- Directions
Write out all lines holding the word "part".

* * * * * * *

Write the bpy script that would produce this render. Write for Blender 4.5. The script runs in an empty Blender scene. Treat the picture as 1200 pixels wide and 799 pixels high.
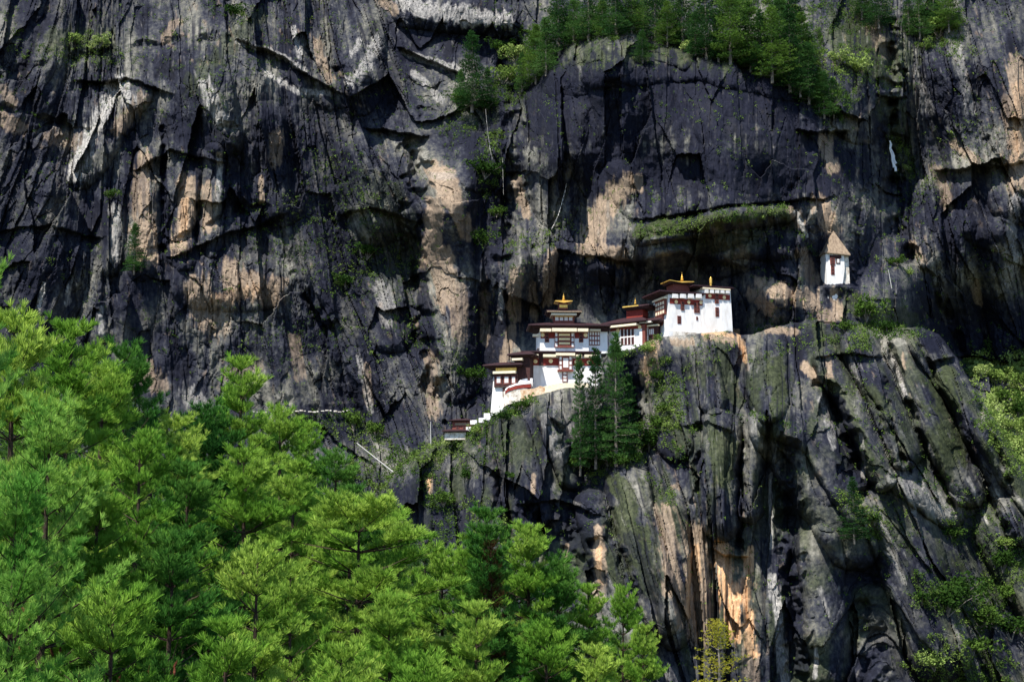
import bpy, math, random
import numpy as np
from mathutils import Vector, Matrix, noise as mnoise
R = math.radians
C = bpy.context.scene.collection
random.seed(7)
# ------------------------------------------------------------------ camera
PITCH = R(9.0); FPX = 2000.0
cam_d = bpy.data.cameras.new('camera'); cam = bpy.data.objects.new('camera', cam_d); C.objects.link(cam)
bpy.context.scene.camera = cam
cam.location = (0, 0, 0); cam.rotation_euler = (R(90) + PITCH, 0, 0)
cam_d.sensor_width = 36; cam_d.lens = FPX / 1200 * 36; cam_d.clip_start = 0.5; cam_d.clip_end = 8000
# ------------------------------------------------------------------ light
SUN_EL = R(60); SUN_AZ = (-0.62, -0.785)          # horizontal direction towards the sun
w = bpy.data.worlds.new('World'); bpy.context.scene.world = w; w.use_nodes = True
nt = w.node_tree; bg = nt.nodes['Background']
sky = nt.nodes.new('ShaderNodeTexSky'); sky.sky_type = 'NISHITA'; sky.sun_disc = False
sky.sun_elevation = SUN_EL; sky.sun_rotation = math.atan2(SUN_AZ[0], SUN_AZ[1])
sky.altitude = 2500; sky.air_density = 1.0; sky.dust_density = 0.3; sky.ozone_density = 2.0
nt.links.new(sky.outputs[0], bg.inputs[0]); bg.inputs[1].default_value = 0.10
sd = bpy.data.lights.new('sun', 'SUN'); sun = bpy.data.objects.new('sun', sd); C.objects.link(sun)
sd.energy = 4.3; sd.angle = R(0.55); sd.color = (1.0, 0.94, 0.85)
tosun = Vector((SUN_AZ[0] * math.cos(SUN_EL), SUN_AZ[1] * math.cos(SUN_EL), math.sin(SUN_EL)))
sun.rotation_euler = tosun.to_track_quat('Z', 'Y').to_euler()
vs = bpy.context.scene.view_settings
vs.view_transform = 'Standard'; vs.look = 'None'; vs.gamma = 1; vs.use_curve_mapping = False; vs.exposure = 1.1
# ------------------------------------------------------------------ helpers
cP, sP = math.cos(PITCH), math.sin(PITCH)
def P(px, py, Y):
    """world point on the ray of photo pixel (px,py) at world depth Y"""
    a = (px - 600) / FPX; b = -(py - 399.5) / FPX
    t = Y / (cP - b * sP)
    return Vector((a * t, Y, (sP + b * cP) * t))
def tag(o, label=None, cat=None, group=None, kind=None):
    if label: o['label'] = label
    if cat: o['category'] = cat
    if group: o['group'] = group
    if kind: o['kind'] = kind
    return o
def empty(name, loc, rz=0):
    o = bpy.data.objects.new(name, None); C.objects.link(o)
    o.location = loc; o.rotation_euler = (0, 0, rz); o.empty_display_size = .5
    return o
def np_mesh(name, V, F, mat, parent=None, smooth=False, colors=None, link=True):
    me = bpy.data.meshes.new(name); V = np.asarray(V, np.float32); F = np.asarray(F, np.int32); k = F.shape[1]
    me.vertices.add(len(V)); me.vertices.foreach_set('co', V.ravel())
    me.loops.add(F.size); me.loops.foreach_set('vertex_index', F.ravel())
    me.polygons.add(len(F)); me.polygons.foreach_set('loop_start', np.arange(0, F.size, k, dtype=np.int32))
    me.polygons.foreach_set('loop_total', np.full(len(F), k, np.int32))
    me.polygons.foreach_set('use_smooth', np.full(len(F), smooth, bool))
    me.update(calc_edges=True)
    if colors is not None:
        for nm, c in colors.items():
            a = me.color_attributes.new(nm, 'FLOAT_COLOR', 'POINT'); a.data.foreach_set('color', c.astype(np.float32).ravel())
    me.materials.append(mat)
    if not link: return me
    o = bpy.data.objects.new(name, me); C.objects.link(o)
    if parent: o.parent = parent
    return o
def copy_tree(o, parent=None):
    c = o.copy(); C.objects.link(c)
    if parent: c.parent = parent
    for ch in list(o.children): copy_tree(ch, c)
    return c
class MB:
    def __init__(s): s.v = []; s.f = []
    def poly(s, pts, faces):
        n = len(s.v); s.v += [tuple(p) for p in pts]; s.f += [tuple(i + n for i in f) for f in faces]; return s
    def box(s, x0, x1, y0, y1, z0, z1, tx=0, ty=0):
        p = [(x0,y0,z0),(x1,y0,z0),(x1,y1,z0),(x0,y1,z0),(x0+tx,y0+ty,z1),(x1-tx,y0+ty,z1),(x1-tx,y1-ty,z1),(x0+tx,y1-ty,z1)]
        return s.poly(p, [(0,3,2,1),(4,5,6,7),(0,1,5,4),(1,2,6,5),(2,3,7,6),(3,0,4,7)])
    def disc(s, x, z, y, r, t=.06, n=14):
        p = [(x + r*math.cos(i*2*math.pi/n), y, z + r*math.sin(i*2*math.pi/n)) for i in range(n)]
        p += [(a*.85 + x*.15, y - t, c*.85 + z*.15) for a, b, c in p[:n]]
        return s.poly(p, [tuple(range(n, 2*n))] + [(i, (i+1) % n, n+(i+1) % n, n+i) for i in range(n)])
    def lathe(s, x, y, prof, n=10):
        p = [(x + r*math.cos(i*2*math.pi/n), y + r*math.sin(i*2*math.pi/n), z) for z, r in prof for i in range(n)]
        f = [(j*n+i, j*n+(i+1) % n, (j+1)*n+(i+1) % n, (j+1)*n+i) for j in range(len(prof)-1) for i in range(n)]
        f += [tuple(reversed(range(n))), tuple(range((len(prof)-1)*n, len(prof)*n))]
        return s.poly(p, f)
    def tube(s, pts, r0, r1=None, n=5):
        r1 = r0 if r1 is None else r1; m = len(pts); b = len(s.v)
        for k, q in enumerate(pts):
            q = Vector(q); d = (Vector(pts[min(k+1, m-1)]) - Vector(pts[max(k-1, 0)])).normalized()
            a = d.orthogonal().normalized(); c = d.cross(a); r = r0 + (r1-r0)*k/(m-1)
            for i in range(n): s.v.append(tuple(q + (a*math.cos(i*2*math.pi/n) + c*math.sin(i*2*math.pi/n))*r))
        for k in range(m-1):
            for i in range(n): s.f.append((b+k*n+i, b+k*n+(i+1) % n, b+(k+1)*n+(i+1) % n, b+(k+1)*n+i))
        return s
    def build(s, name, mat, parent=None):
        me = bpy.data.meshes.new(name); me.from_pydata(s.v, [], s.f); me.materials.append(mat); me.update()
        o = bpy.data.objects.new(name, me); C.objects.link(o)
        if parent: o.parent = parent
        return o
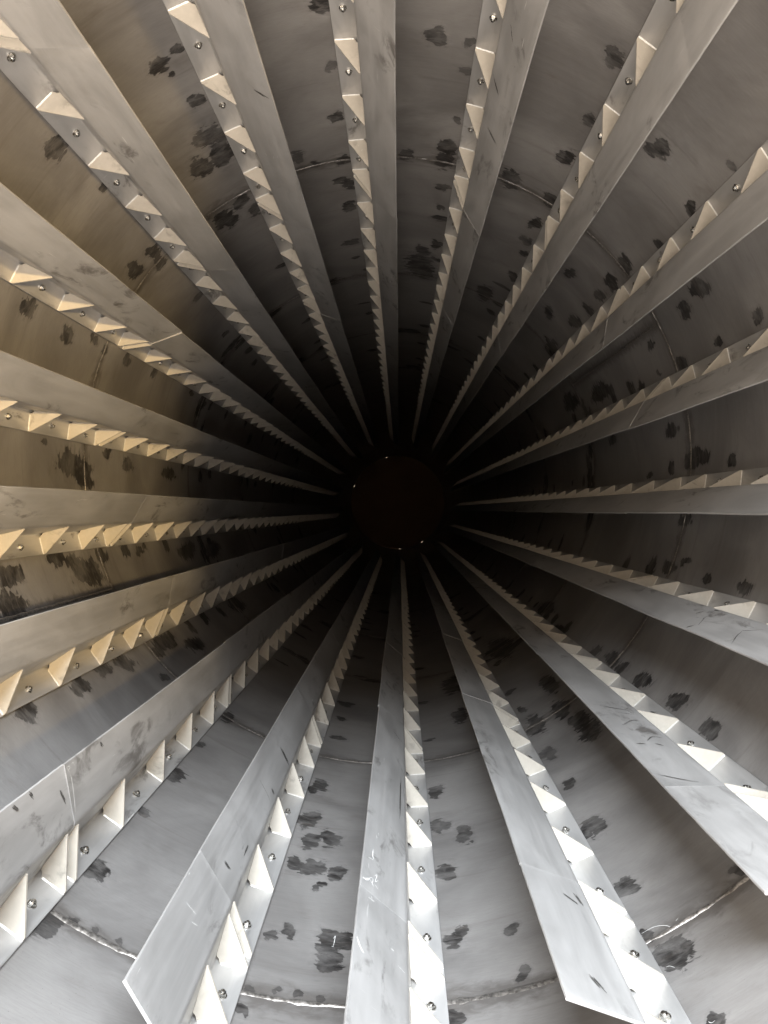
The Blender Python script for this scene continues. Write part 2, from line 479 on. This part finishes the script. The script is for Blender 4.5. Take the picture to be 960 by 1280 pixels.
def profile():
    """centre line of the bent plate in (x, z): foot -> web -> blade, bends rounded"""
    h = TH / 2
    pts = [(FW, h + 0.0005)]
    rad = 0.009
    cx_, cz_ = -h + rad, h + rad
    for k in range(6):
        t = math.radians(270 - 90 * k / 5)
        pts.append((cx_ + rad * math.cos(t), cz_ + rad * math.sin(t)))
    # web to blade
    rad = 0.016
    d = rad * math.tan(BA / 2)
    cx_, cz_ = -h - rad, WEB - d
    for k in range(7):
        t = BA * k / 6
        pts.append((cx_ + rad * math.cos(t), cz_ + rad * math.sin(t)))
    ex, ez = -h - BL * math.sin(BA), WEB + BL * math.cos(BA)
    pts.append((ex, ez))
    return pts


def plate_mesh(length, seed=0):
    c = np.array(profile())
    d = np.gradient(c, axis=0)
    d[0] = c[1] - c[0]
    d[-1] = c[-1] - c[-2]
    d /= np.linalg.norm(d, axis=1)[:, None]
    nrm = np.stack([-d[:, 1], d[:, 0]], 1)
    a, b = c + nrm * TH / 2, c - nrm * TH / 2
    # tiny bevel on the free edges
    e = 0.0012
    loop = [a[0] + d[0] * e] + list(a[1:-1]) + [a[-1] - d[-1] * e, a[-1] - nrm[-1] * e, b[-1] + nrm[-1] * e, b[-1] - d[-1] * e]
    loop += list(b[1:-1][::-1]) + [b[0] + d[0] * e, b[0] + nrm[0] * e, a[0] - nrm[0] * e]
    m = len(loop)
    ys = [0.0, 0.0012] + [length * k / 24 for k in range(1, 24)] + [length - 0.0012, length]
    rw = random.Random(seed)
    wv = [(rw.uniform(2, 9), rw.uniform(0, 6.28), rw.uniform(0.0003, 0.0011)) for _ in range(4)]
    V, F = [], []
    L = np.array(loop)
    # shrink the very end loops a little for a soft edge
    for k, y in enumerate(ys):
        lean = sum(am * math.sin(fr * y + ph) for fr, ph, am in wv)      # the blade is not dead flat
        nick = rw.uniform(-0.0004, 0.0004)
        for p in L:
            g = max(0.0, p[1] - 0.03) / 0.18
            q = 1.0 if p[1] > WEB + BL * math.cos(BA) - 0.004 else 0.0
            V.append((p[0] + lean * g * 0.6 + nick * q, y, p[1] + lean * g * g * 0.8 + nick * q))
    for k in range(len(ys) - 1):
        for j in range(m):
            q = (j + 1) % m
            F.append((k * m + j, k * m + q, (k + 1) * m + q, (k + 1) * m + j))
    # end caps as strips between the two skins
    na = len(a)
    top = list(range(0, na))                       # a side
    bot = list(range(m - 3, m - 3 - na, -1))       # b side, foot to tip
    for base, flip in ((0, False), ((len(ys) - 1) * m, True)):
        for j in range(na - 1):
            q = (base + top[j], base + top[j + 1], base + bot[j + 1], base + bot[j])
            F.append(q if flip else q[::-1])
        q = (base + top[-1], base + na, base + na + 1, base + bot[-1])
        F.append(q if flip else q[::-1])
        q = (base + m - 1, base + top[0], base + bot[0], base + m - 2)
        F.append(q if flip else q[::-1])
    return new_mesh('flight_segment', V, F, [M_PLATE], None, 28)


def gusset_mesh(seed, weld=True):
    r_ = random.Random(seed)
    f0 = TH + 0.0004
    o = [(0.0115, f0), (FW - 0.0015, f0), (FW - 0.0015, f0 + 0.007), (0.0035, GH), (0.0004, GH), (0.0004, f0 + 0.014), (0.007, f0 + 0.009)]
    t = 0.0055
    V = [(x, -t / 2, z) for x, z in o] + [(x, t / 2, z) for x, z in o]
    m = len(o)
    F = [tuple(range(m)), tuple(range(2 * m - 1, m - 1, -1))]
    F += [(j + m, (j + 1) % m + m, (j + 1) % m, j) for j in range(m)]
    mats = [0] * len(F)
    if weld:                                       # fillet along the foot, mouth side
        ns = 8
        b0 = len(V)
        for i in range(ns + 1):
            x = 0.014 + (FW - 0.0165) * i / ns
            s = 0.0026 * (1 + 0.14 * r_.uniform(-1, 1))
            V += [(x, -t / 2 + 0.0002, f0 - 0.0002), (x, -t / 2 - s, f0 - 0.0002), (x, -t / 2 - s * 0.45, f0 + s * 0.5), (x, -t / 2 + 0.0002, f0 + s)]
        for i in range(ns):
            for j in range(1, 3):
                p = b0 + i * 4 + j
                F.append((p, p + 4, p + 5, p + 1))
                mats.append(1)
        F.append((b0, b0 + 1, b0 + 2, b0 + 3))
        e = b0 + ns * 4
        F.append((e + 3, e + 2, e + 1, e))
        mats += [1, 1]
    return new_mesh('gusset', V, F, [M_GUSSET, M_WELD], mats)


def bolt_mesh():
    V, F = [], []

    def cyl(r0, r1, z0, z1, n, rot=0.0):
        b = len(V)
        for (rr, z) in ((r0, z0), (r1, z1)):
            for i in range(n):
                t = 2 * math.pi * i / n + rot
                V.append((rr * math.cos(t), rr * math.sin(t), z))
        F.append(tuple(range(b + n, b + 2 * n)))
        for i in range(n):
            k = (i + 1) % n
            F.append((b + i, b + k, b + n + k, b + n + i))
    cyl(0.0115, 0.0110, 0, 0.0022, 20)
    cyl(0.0088, 0.0088, 0.0022, 0.0072, 6, 0.3)
    cyl(0.0088, 0.0072, 0.0072, 0.0084, 6, 0.3)
    cyl(0.0050, 0.0049, 0.0084, 0.0110, 12)
    cyl(0.0049, 0.0036, 0.0110, 0.0118, 12)
    return new_mesh('bolt', V, F, [M_BOLT], None, 30)


SEG = 1.516
J0 = 1.637
FRONT = J0 - 1.187
G_FULL = [0.026, 0.308, 0.633, 0.938, 1.243, 1.490]
B_FULL = [0.135, 0.475, 0.788, 1.093, 1.393]
G_FRONT = [0.048, 0.243, FRONT - 0.026]
B_FRONT = [0.140, 0.333]
LAST = 0.76
G_LAST = [0.026, 0.308, 0.633]

ME_FULL = [plate_mesh(SEG - 0.0010, k) for k in range(7)]
ME_FRONT = plate_mesh(FRONT - 0.0010)
ME_LAST = plate_mesh(LAST)
ME_GUS = [gusset_mesh(s) for s in range(6)]
ME_GUS_FAR = gusset_mesh(99, False)
ME_BOLT = bolt_mesh()
ME_BOLT_ROW = None


def bolt_row_mesh(ys):
    V, F = [], []
    for y in ys:
        b = len(V)
        for z, r_ in ((0, 0.0125), (0.010, 0.0100)):
            for i in range(6):
                t = math.pi * i / 3
                V.append((0.034 + r_ * math.cos(t), y + r_ * math.sin(t), TH + z))
        F.append(tuple(range(b + 6, b + 12)))
        for i in range(6):
            k = (i + 1) % 6
            F.append((b + i, b + k, b + 6 + k, b + 6 + i))
    return new_mesh('far_bolts', V, F, [M_BOLT])


ME_BOLT_ROW = bolt_row_mesh(B_FULL)

LABELS = {
    1: 'topmost steel lifter flight, hanging almost straight down from twelve o\'clock',
    2: 'lifter flight just right of the topmost one, leaving the top edge right of centre',
    3: 'lifter flight at the upper right that leaves the picture near the top right corner',
    4: 'upper right lifter flight leaving the right edge a little below the top corner',
    5: 'right-hand lifter flight sloping up, second above the level one on the right',
    6: 'lifter flight running almost level to the right edge, with a bright lit end',
    7: 'right-hand lifter flight just below the level one, with white lit gussets behind its blade',
    8: 'lifter flight running down to the lower right corner, scuffed blade below white gussets',
    9: 'lifter flight right of the bottom one, its blade cut off square at lower right',
    10: 'bottom lifter flight with chalk marks on its blade, running to six o\'clock',
    11: 'lifter flight left of the bottom one, its blade end showing at lower left',
    12: 'wide lifter flight running to the lower left corner with large pale gussets',
    13: 'left-hand lifter flight sloping down to the left edge, second below the level one',
    14: 'lifter flight running almost level to the left edge above black daubs',
    15: 'left-hand lifter flight just above the level one, with warm yellow lit gussets',
    16: 'left-hand lifter flight leaving the left edge at a quarter of the height',
    17: 'upper left lifter flight that runs into the top left corner',
    18: 'lifter flight just left of the topmost one, leaving the top edge left of centre',
}
LABELS[5] = 'right-hand lifter flight sloping gently up, next above the level one on the right'
LABELS[13] = 'left-hand lifter flight sloping down to the left edge, next below the level one'

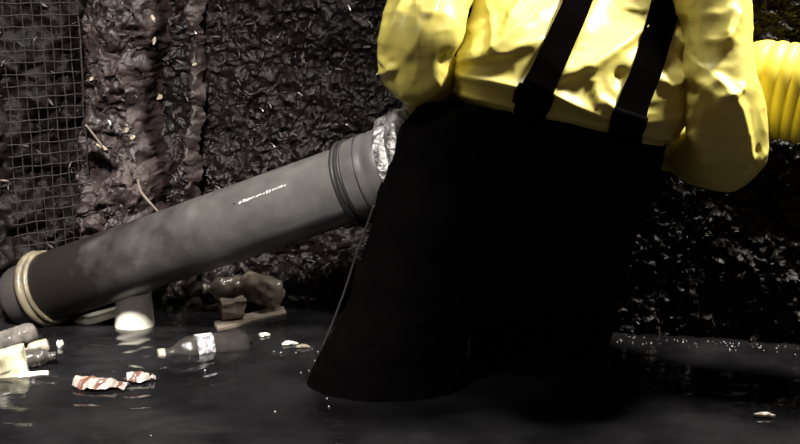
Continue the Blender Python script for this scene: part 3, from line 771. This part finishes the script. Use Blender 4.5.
# small floating scraps
def flat_scrap(px, py, wpx, dpx, m, lab, seed, name='leaf_scrap', cat='scrap', hgt=.004, group=None):
    c = on(px, py, .003); s = c.y/F; rg = random.Random(seed); n_ = 12; vs = []; fs = []
    for (f_, z) in ((1, -.002), (.95, hgt*.5), (.5, hgt)):
        for k in range(n_):
            a = 2*math.pi*k/n_; r = 1+.35*math.sin(a*3+seed)+rg.uniform(-.15, .15)
            vs.append(c + Vector((math.cos(a)*wpx*.5*s*r*f_, math.sin(a)*dpx*.5*s*4*r*f_, z*(1+rg.uniform(-.3, .3)))))
    fs = grid_faces(n_, 3, True) + [tuple(range(n_-1, -1, -1)), tuple(2*n_+k for k in range(n_))]
    return tag(mesh(name, vs, fs, m, None, False), lab, cat, group)
flat_scrap(264, 334.5, 11, 2.2, M_white, 'small white leaf-like scrap floating right of the plank', 1)
flat_scrap(289, 343, 14, 2.2, M_white, 'white scrap floating just left of the waders', 2)
flat_scrap(303, 346, 13, 1.5, M_chip, 'duller thin scrap touching the white one beside the waders', 3)
flat_scrap(765, 415, 19, 2.2, M_chip, 'pale scrap floating alone in the right foreground', 4, hgt=.006)
flat_scrap(60, 345, 6, 3, M_white, 'tiny white scrap floating right of the beige bottle', 5, hgt=.012)
flat_scrap(727, 375, 12, 2.0, M_litter, 'dull silt clot floating in the right background', 6)
# froth along the wall foot
rg = random.Random(9); vs = []; fs = []
for k in range(90):
    s = rg.uniform(1.45, L_ab+.1)
    c = A + bd*s + bn*(rg.uniform(.0, .07)); r = rg.uniform(.0008, .0022)*(1.3 if rg.random() < .1 else 1); o_ = len(vs)
    for (ph) in (0, .8, 1.5):
        for i in range(6):
            a = i*math.pi/3; vs.append(Vector((c.x+r*math.cos(a)*math.cos(ph), c.y+r*math.sin(a)*math.cos(ph), .001+r*math.sin(ph))))
    fs += grid_faces(6, 3, True, o_)
M_froth = mat('froth', (.6, .6, .58), .15, .5)
fr = mesh('froth', vs, fs, M_froth); tag(fr, 'specks of froth along the foot of the back wall', 'froth', None, 'stuff')
vs = []; fs = []
for px, py in ((318, 352), (321, 357), (315, 361), (325, 362), (309, 371), (301, 373), (326, 384), (327, 399), (329, 407), (275, 412), (312, 349), (296, 353), (281, 353), (274, 352), (205, 371), (151, 436)):
    c = on(px, py); r = rg.uniform(.0012, .0026); o_ = len(vs)
    for (ph) in (0, .8, 1.5):
        for i in range(6):
            a = i*math.pi/3; vs.append(Vector((c.x+r*math.cos(a)*math.cos(ph), c.y+r*math.sin(a)*math.cos(ph), .001+r*math.sin(ph))))
    fs += grid_faces(6, 3, True, o_)
tag(mesh('froth', vs, fs, M_froth), 'bright bubbles scattered on the water left of the waders', 'froth', None, 'stuff')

* * * * * * *

- Response
The Blender Python script for this scene continues. Write part 2, from line 479 on. This part finishes the script. The script is for Blender 4.5. Take the picture to be 960 by 1280 pixels.
Continue the Blender Python script for this scene: part 3, from line 771. This part finishes the script. Use Blender 4.5.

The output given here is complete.